## Task details
Collect every line that includes the string "script".

* START Dataset *

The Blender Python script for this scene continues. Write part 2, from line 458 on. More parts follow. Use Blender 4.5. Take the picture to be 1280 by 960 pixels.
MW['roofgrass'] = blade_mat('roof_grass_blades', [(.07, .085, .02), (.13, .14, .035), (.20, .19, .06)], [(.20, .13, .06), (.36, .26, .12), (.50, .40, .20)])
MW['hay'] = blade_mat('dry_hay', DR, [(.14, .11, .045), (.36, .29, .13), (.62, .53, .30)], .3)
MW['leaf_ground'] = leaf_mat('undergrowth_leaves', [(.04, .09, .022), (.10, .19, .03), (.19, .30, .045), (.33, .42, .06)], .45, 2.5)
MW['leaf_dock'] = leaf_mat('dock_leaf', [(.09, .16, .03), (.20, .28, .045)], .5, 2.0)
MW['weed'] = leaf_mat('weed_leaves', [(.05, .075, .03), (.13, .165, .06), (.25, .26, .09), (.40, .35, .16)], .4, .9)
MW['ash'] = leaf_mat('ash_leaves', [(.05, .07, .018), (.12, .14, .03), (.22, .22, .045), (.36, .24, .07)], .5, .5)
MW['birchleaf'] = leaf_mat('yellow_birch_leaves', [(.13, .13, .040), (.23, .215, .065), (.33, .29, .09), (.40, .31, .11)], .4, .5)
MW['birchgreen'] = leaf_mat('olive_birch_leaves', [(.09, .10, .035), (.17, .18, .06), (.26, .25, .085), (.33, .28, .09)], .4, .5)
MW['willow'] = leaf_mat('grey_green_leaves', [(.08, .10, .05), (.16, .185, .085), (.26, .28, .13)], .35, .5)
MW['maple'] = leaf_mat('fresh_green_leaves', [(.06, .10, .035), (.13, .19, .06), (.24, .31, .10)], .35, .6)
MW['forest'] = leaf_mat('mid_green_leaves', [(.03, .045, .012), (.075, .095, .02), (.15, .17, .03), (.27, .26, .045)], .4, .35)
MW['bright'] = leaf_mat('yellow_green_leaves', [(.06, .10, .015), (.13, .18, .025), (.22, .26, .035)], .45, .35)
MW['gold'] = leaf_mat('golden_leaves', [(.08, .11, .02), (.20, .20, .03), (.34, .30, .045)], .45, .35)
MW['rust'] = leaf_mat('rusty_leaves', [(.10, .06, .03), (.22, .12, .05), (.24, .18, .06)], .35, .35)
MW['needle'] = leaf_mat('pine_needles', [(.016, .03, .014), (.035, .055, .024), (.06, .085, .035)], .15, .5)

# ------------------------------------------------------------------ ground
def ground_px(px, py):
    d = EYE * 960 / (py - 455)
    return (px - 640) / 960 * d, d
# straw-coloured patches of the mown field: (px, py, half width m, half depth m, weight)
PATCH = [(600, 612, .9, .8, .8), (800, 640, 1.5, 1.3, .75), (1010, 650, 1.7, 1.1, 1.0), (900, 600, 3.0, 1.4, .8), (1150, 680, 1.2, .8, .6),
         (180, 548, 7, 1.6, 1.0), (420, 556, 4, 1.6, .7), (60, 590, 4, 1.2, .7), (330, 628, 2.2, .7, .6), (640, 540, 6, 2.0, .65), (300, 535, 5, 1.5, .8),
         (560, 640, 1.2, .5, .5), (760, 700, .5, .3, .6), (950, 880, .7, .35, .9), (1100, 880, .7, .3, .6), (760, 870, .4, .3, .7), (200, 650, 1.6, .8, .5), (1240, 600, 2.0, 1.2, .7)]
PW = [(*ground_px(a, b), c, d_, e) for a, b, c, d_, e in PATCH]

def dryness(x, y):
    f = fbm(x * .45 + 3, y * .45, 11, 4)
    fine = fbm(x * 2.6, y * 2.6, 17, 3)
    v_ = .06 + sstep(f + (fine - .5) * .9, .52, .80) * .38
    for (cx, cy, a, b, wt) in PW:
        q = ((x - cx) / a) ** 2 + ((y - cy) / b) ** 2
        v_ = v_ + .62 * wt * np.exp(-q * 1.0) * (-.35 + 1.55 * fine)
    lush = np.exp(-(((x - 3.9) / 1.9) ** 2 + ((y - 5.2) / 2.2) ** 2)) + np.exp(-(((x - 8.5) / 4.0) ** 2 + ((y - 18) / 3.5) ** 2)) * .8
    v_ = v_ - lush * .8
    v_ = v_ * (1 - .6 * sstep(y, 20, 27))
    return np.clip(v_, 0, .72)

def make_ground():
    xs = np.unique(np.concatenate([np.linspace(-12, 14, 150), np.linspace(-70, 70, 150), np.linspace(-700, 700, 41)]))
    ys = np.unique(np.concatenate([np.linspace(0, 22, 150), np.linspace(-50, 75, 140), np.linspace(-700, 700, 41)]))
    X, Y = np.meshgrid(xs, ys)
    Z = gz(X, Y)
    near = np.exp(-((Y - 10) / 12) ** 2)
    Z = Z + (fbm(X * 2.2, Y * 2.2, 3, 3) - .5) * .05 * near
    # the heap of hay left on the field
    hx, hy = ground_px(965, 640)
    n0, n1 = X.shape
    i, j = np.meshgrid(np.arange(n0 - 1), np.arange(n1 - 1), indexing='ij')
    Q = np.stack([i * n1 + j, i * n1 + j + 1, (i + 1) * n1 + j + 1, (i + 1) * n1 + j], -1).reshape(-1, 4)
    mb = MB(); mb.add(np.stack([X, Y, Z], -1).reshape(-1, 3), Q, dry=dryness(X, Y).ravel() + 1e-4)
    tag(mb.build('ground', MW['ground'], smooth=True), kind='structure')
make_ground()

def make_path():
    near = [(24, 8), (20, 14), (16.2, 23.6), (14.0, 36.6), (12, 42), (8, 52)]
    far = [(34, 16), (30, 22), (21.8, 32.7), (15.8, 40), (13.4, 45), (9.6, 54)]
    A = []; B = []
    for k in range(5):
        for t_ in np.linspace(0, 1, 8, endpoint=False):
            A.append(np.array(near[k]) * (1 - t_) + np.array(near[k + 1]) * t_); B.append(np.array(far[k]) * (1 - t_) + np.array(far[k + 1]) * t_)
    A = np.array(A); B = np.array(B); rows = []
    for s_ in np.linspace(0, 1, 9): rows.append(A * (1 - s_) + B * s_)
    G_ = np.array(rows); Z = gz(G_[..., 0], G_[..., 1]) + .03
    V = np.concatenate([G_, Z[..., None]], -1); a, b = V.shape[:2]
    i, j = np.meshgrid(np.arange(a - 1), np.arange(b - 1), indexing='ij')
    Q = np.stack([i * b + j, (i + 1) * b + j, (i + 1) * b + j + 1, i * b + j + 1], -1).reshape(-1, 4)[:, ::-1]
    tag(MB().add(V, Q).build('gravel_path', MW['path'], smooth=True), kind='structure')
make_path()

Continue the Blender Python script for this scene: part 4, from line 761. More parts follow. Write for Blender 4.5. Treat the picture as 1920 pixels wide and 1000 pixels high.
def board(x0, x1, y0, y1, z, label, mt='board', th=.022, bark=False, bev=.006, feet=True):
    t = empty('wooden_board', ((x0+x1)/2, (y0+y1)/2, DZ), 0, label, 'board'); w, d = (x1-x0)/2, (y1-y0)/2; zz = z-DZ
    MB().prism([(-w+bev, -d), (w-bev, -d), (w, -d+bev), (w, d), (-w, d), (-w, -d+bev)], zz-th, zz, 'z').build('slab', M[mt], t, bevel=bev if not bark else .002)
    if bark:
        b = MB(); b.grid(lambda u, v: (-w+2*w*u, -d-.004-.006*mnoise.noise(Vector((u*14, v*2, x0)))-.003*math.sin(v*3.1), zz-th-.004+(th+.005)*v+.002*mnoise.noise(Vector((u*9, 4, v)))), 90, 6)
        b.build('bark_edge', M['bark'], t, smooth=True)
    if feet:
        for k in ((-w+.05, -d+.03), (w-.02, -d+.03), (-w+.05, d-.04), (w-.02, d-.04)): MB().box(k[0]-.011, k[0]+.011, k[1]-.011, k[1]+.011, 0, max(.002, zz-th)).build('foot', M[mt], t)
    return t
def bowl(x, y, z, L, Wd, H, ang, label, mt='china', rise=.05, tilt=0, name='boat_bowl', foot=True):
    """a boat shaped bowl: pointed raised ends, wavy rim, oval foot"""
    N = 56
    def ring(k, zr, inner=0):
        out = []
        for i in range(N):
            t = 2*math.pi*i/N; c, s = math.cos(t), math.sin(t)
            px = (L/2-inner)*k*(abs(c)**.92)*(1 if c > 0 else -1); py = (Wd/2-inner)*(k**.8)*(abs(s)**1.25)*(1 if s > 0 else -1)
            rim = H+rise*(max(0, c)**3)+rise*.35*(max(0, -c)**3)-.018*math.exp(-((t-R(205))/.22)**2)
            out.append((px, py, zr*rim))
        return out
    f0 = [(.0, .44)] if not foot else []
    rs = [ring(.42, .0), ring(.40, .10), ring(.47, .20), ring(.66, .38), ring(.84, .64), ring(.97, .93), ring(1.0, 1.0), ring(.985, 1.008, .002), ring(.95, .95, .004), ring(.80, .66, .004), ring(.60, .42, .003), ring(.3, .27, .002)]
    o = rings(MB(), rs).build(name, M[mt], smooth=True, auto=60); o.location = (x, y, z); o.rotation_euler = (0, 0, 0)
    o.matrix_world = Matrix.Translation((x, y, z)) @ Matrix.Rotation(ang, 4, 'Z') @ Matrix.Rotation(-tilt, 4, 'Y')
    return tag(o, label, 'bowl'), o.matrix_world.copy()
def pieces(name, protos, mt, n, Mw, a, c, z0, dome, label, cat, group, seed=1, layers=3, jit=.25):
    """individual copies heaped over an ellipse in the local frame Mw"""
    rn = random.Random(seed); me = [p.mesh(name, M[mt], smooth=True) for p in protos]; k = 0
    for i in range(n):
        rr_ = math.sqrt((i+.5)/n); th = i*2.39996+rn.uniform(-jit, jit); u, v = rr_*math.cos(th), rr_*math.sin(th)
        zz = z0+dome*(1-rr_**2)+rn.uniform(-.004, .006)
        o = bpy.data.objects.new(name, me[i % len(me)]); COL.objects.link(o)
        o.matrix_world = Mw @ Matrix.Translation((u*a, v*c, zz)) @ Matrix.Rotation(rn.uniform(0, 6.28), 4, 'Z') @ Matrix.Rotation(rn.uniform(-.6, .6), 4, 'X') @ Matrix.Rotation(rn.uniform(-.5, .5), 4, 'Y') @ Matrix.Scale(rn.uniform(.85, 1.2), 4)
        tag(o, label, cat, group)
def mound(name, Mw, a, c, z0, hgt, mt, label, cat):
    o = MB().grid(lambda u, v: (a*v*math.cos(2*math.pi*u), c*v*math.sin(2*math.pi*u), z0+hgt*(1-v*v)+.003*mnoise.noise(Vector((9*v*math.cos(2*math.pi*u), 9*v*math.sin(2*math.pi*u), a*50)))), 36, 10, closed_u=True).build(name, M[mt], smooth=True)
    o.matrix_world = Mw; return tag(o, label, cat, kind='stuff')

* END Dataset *

## Reply to the exercise
The Blender Python script for this scene continues. Write part 2, from line 458 on. More parts follow. Use Blender 4.5. Take the picture to be 1280 by 960 pixels.
Continue the Blender Python script for this scene: part 4, from line 761. More parts follow. Write for Blender 4.5. Treat the picture as 1920 pixels wide and 1000 pixels high.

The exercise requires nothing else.